Listing:
◆ ◆ ◆ ◆

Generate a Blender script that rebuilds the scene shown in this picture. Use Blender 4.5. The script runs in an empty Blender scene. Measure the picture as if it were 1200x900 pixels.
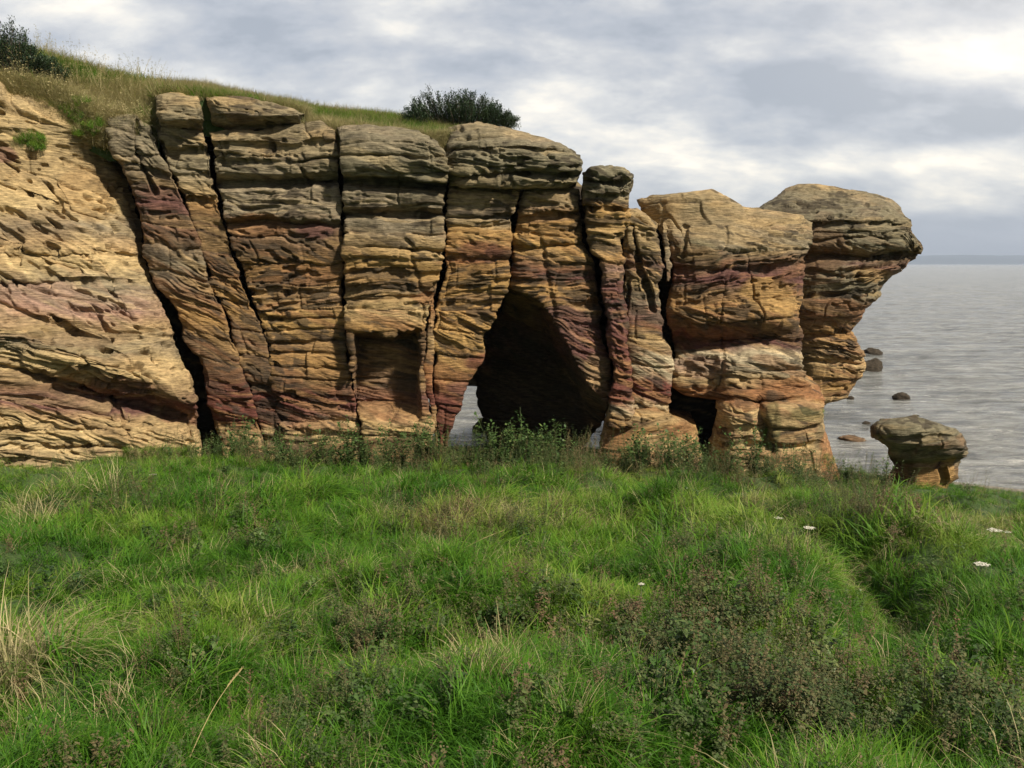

◆ ◆ ◆ ◆

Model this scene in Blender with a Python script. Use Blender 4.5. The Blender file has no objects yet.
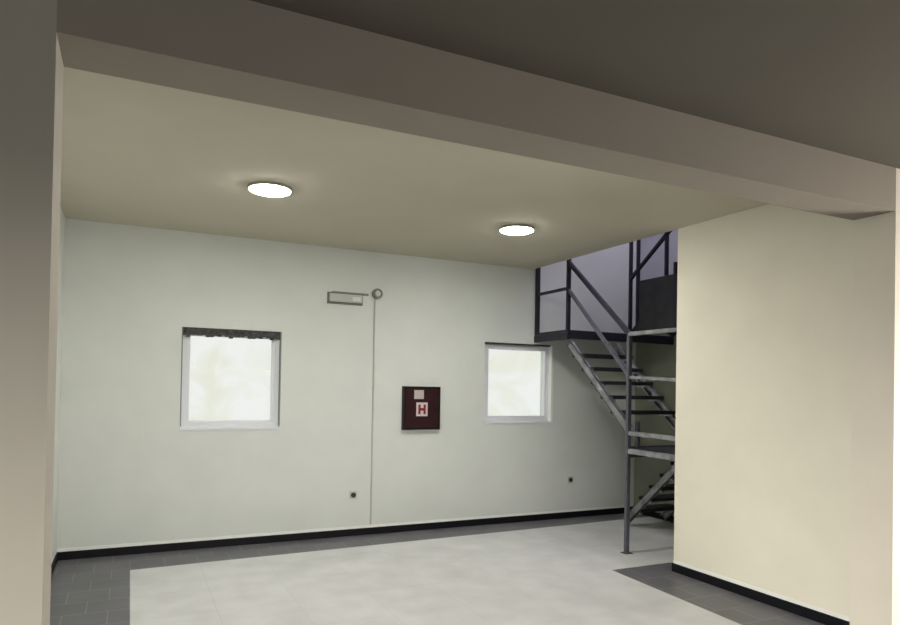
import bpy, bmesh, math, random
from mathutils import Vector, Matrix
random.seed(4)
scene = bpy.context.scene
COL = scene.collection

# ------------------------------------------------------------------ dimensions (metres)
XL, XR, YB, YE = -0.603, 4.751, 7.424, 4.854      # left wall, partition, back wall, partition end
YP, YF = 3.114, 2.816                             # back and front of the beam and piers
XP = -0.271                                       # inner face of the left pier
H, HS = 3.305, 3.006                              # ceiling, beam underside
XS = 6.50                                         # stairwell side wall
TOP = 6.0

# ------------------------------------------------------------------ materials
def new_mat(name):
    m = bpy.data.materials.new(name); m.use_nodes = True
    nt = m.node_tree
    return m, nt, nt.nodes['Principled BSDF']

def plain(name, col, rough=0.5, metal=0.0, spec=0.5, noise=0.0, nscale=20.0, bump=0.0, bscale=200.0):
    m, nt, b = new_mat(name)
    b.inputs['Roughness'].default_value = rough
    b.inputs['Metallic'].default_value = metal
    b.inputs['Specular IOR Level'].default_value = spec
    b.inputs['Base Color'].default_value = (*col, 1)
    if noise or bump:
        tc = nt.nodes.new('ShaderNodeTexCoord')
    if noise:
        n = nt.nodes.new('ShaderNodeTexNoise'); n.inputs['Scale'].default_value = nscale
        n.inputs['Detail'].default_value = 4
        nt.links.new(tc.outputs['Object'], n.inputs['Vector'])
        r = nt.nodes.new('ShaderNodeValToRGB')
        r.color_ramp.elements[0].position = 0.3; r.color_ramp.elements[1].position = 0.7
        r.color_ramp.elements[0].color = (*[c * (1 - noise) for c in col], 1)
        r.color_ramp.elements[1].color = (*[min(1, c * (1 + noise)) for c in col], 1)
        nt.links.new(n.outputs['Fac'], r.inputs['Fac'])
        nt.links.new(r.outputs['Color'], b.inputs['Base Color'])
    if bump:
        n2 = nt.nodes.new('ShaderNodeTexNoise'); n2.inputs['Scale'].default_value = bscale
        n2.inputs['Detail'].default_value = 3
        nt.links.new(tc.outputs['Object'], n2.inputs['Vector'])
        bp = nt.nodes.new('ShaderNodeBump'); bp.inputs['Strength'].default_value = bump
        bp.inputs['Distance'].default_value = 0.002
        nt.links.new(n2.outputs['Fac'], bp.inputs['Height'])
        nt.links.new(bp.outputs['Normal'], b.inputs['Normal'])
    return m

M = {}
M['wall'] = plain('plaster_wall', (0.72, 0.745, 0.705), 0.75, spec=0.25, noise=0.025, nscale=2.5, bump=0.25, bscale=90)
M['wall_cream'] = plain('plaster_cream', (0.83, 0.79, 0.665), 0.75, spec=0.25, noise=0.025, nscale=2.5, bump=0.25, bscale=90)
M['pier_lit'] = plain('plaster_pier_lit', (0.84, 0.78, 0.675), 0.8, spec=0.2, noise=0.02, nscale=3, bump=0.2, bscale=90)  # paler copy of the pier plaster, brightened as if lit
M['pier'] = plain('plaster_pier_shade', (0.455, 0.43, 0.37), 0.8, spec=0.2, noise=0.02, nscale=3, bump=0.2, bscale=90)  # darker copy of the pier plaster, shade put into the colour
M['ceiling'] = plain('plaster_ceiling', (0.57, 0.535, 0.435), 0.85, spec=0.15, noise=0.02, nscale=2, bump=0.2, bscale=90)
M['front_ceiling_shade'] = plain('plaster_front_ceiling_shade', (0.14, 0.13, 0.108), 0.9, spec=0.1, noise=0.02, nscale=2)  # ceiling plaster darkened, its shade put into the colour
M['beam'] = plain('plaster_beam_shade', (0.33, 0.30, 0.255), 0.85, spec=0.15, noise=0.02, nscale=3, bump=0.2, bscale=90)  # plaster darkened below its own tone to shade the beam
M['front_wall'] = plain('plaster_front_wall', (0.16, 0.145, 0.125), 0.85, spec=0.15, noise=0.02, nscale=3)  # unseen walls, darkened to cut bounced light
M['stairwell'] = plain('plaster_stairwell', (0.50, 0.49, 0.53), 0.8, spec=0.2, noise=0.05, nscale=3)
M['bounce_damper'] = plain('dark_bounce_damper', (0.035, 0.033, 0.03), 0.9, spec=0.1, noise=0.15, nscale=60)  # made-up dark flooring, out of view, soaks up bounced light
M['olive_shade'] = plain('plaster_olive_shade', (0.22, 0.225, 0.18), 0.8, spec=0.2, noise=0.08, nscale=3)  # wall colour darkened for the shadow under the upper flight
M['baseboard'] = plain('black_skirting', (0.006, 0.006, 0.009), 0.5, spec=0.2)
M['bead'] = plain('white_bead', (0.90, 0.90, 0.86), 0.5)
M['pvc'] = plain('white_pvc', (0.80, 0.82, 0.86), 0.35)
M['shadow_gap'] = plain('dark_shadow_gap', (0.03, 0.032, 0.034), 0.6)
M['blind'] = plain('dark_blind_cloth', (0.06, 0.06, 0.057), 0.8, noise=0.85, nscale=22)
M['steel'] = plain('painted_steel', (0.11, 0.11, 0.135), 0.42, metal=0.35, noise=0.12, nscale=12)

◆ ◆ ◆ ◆

Challenge: Emit only the lines from the one containing "0.37), 0.8, spec=0.2, noise=0.02, nscale=3, bump=0.2, bscale=90)" through the one containing "spec=0.1, noise=0.02, nscale=2)", copied exactly.

Exercise result:
M['pier'] = plain('plaster_pier_shade', (0.455, 0.43, 0.37), 0.8, spec=0.2, noise=0.02, nscale=3, bump=0.2, bscale=90)  # darker copy of the pier plaster, shade put into the colour
M['ceiling'] = plain('plaster_ceiling', (0.57, 0.535, 0.435), 0.85, spec=0.15, noise=0.02, nscale=2, bump=0.2, bscale=90)
M['front_ceiling_shade'] = plain('plaster_front_ceiling_shade', (0.14, 0.13, 0.108), 0.9, spec=0.1, noise=0.02, nscale=2)  # ceiling plaster darkened, its shade put into the colour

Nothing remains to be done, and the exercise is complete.